Georgia Anne Muldrow & Dudley PerkinsGeorgia Anne Muldrow and Dudley Perkins are on a mission to raise human consciousness through funk. The couple explain their philosophy to JOSHUA HAYES ahead of their Australia Day show on Sunday, January 26 at Dave’s Cans, Many 6160 (aka Myre Rooftop, Fremantle).

“We met many, many moons ago, during an eclipse or a hailstorm while being attacked by sharks” says Perkins, as they both laugh over a distorted phone line at their home in Las Vegas.

“(Stones Throw Records founder) Peanut Butter Wolf actually introduced us. He wanted us to work together on a record. We ended up becoming boyfriend and girlfriend or man friend and lady friend before we even did any music, and we ended up being together and never separated since then. We’re on the same mission, you know? Bringing the vibration and the funk.”
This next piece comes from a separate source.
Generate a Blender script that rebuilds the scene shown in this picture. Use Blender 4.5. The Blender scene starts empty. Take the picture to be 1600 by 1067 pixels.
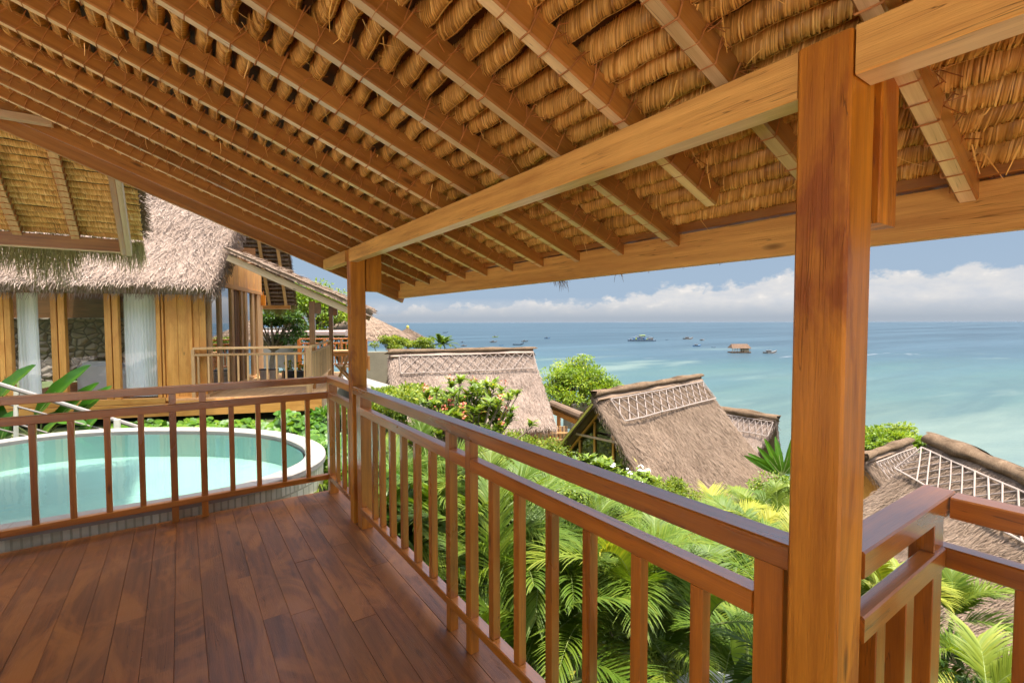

These musical missionaries will be joined this weekend by Lootpack’s DJ Romes and Cola & Jimmu – a collaboration between another musical couple, eclectic Finnish musician Jimi Tenor and American soul singer Nicole Willis. “I do a set, Georgia will do a set, DJ Romes will do a DJ set. It will probably be two hours of funk and enlightenment,” Perkins says.

Muldrow was born to musical parents and studied jazz at The New School, New York along with the likes of Robert Glasper and Bilal. A gifted singer, songwriter and multi-instrumentalist, she released her first album Olesi: Fragments Of An Earth on Stones Throw Records at the age of 22. Perkins, meanwhile, first emerged in the mid-’90s as the rapper Declaime, but is best known for the interstellar take on soul and funk music he’s released under his own name – in particular his two Madlib produced albums, 2003’s A Lil Light and 2006’s Expressions (2012 A.U.).
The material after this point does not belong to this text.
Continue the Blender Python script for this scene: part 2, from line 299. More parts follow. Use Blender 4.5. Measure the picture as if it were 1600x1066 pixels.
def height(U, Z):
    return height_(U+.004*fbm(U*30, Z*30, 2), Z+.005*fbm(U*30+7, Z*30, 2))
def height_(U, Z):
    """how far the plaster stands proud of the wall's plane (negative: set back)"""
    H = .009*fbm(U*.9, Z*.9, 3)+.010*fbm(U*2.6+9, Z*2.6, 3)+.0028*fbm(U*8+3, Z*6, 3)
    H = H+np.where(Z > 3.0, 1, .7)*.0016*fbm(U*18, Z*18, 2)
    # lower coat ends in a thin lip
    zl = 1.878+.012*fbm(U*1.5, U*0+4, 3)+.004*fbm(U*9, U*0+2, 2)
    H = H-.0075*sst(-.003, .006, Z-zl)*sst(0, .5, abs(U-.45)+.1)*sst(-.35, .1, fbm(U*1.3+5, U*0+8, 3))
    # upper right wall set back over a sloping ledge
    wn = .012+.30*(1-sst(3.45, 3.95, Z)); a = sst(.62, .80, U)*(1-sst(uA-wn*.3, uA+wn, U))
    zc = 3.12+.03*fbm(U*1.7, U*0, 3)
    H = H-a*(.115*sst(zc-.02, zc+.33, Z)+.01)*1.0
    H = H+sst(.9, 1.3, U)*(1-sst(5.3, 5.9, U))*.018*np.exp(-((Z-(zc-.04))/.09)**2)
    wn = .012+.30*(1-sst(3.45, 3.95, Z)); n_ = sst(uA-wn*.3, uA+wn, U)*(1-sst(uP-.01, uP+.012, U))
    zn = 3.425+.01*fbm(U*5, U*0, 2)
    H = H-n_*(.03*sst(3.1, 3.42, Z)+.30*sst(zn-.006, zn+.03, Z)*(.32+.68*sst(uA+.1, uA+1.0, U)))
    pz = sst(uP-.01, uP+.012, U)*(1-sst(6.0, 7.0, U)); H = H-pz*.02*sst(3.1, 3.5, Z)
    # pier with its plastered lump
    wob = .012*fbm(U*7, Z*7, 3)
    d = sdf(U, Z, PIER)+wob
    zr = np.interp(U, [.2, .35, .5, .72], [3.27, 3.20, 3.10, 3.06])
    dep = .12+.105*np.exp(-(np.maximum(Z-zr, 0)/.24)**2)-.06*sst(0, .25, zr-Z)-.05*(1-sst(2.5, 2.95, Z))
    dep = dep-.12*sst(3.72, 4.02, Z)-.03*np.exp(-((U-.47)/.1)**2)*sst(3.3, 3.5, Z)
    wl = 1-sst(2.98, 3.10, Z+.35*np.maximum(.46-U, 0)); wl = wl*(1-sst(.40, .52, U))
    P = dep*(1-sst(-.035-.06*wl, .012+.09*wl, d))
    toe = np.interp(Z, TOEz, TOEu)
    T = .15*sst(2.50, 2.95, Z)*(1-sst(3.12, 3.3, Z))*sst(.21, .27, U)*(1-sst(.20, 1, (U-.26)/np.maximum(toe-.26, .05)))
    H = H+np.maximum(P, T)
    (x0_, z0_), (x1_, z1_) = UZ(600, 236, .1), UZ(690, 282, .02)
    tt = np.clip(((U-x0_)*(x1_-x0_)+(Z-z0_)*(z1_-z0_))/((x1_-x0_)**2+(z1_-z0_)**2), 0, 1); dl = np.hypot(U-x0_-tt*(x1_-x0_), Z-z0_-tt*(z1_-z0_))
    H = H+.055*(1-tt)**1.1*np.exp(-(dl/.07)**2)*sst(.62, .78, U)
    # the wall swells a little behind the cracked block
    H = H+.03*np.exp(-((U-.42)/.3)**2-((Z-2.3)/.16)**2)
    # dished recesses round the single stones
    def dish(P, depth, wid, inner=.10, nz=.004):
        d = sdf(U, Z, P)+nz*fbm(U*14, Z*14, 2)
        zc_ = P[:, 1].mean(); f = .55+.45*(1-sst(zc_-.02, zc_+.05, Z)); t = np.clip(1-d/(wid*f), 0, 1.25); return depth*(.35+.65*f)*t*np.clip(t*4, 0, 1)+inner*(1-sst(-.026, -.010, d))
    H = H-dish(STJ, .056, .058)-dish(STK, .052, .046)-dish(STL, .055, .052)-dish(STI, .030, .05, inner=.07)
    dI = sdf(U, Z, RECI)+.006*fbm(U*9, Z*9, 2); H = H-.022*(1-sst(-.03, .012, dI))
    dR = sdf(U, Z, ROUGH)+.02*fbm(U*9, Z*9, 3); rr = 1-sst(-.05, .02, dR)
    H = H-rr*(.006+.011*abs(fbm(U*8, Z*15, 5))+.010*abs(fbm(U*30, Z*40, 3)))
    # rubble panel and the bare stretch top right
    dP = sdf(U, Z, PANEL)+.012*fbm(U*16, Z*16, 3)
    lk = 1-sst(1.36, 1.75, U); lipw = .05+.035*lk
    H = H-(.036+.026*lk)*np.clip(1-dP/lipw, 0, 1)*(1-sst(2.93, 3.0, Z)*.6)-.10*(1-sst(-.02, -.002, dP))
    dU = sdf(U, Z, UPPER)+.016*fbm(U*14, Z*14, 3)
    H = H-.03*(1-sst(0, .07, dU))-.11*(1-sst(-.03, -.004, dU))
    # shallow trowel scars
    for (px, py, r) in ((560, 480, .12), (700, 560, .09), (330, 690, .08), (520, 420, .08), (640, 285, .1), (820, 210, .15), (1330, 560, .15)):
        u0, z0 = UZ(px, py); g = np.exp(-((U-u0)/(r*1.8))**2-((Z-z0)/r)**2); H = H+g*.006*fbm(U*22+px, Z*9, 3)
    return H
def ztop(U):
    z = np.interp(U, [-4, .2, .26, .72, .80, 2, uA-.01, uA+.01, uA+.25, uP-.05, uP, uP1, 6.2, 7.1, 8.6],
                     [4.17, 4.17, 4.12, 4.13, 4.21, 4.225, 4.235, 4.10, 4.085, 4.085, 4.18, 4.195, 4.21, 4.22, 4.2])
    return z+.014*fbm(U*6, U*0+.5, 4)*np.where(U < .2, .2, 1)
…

A modern day George Clinton, Perkins explores the ills of the world in a delivery that falls somewhere between singing, rapping and preaching. However, while Muldrow’s music has attracted critical acclaim, his output has been more divisive. Perkins’ latest album, Dr. Stokley was released late last year to a mixed response, with much of the praise directed towards Muldrow’s production.

“People who get it, it’s a welcome sound to their ears,” Perkins says of the response to Dr. Stokley. “But the ones that don’t get it, that’s like the devil accidentally walking in on God and God ain’t too happy with him at that time.

“When you see press people writing bad things about the music saying, ‘oh this is bad, some of the worst music’, listen with an open heart – judge for yourself. Don’t listen to what media and what people are paid to tell you to like. Listen with your own heart and then you’ll understand a lot better what we’re doing, and then you’ll see the wool that’s been pulled over your eyes. Our music is to dance to. It’s rescue music.”

Muldrow released her last solo album, the Madlib produced Seeds in 2012 to wide acclaim, drawing comparisons to the likes of Erykah Badu, and last year she put out a jazz record, Denderah, under her alias Jyoti (a name given to her by Alice Coltrane). Amongst the many projects she’s currently working on is her first rap album.

“(I’ll be rapping) everything that’s on my mind and everything that I want to say… there’s not a lot of party rap on there. It’s going to be more of a black leather coat with a megaphone. That kind of rap,” Muldrow laughs.

When asked to elaborate on their mission, Perkins explains: “Right now, a lot of the music that’s being played on the radio stations and shown on TV and promoted is at a very, very low frequency with human nature. And there’s no excuses for it, because music is actually a spiritual thing. Music is vibration and sound, which can actually affect your emotions and subconscious. Music was created at around the same time as math, so it has a very strong, powerful science to it.

“Our job is to actually raise the vibration of sound. A lot of cats can do it but a lot of cats don’t have the opportunity and the means that me and Georgia have to release records, so we’re actually on a crusade to raise the vibration of sound, whether it be by us alone or with a few of our friends who actually understand what we’re doing with music. Music is very, very precious.

“We want everyone to be rest assured that we ain’t crazy, we ain’t on no drugs or anything. There’s a little marijuana, probably me, but not Georgia,” Perkins adds. “We are on a mission, an actual mission like The Blues Brothers… to let people know that music is a divine thing; it is a main nutrient… one of the main nutrients like the sun and like air and water.”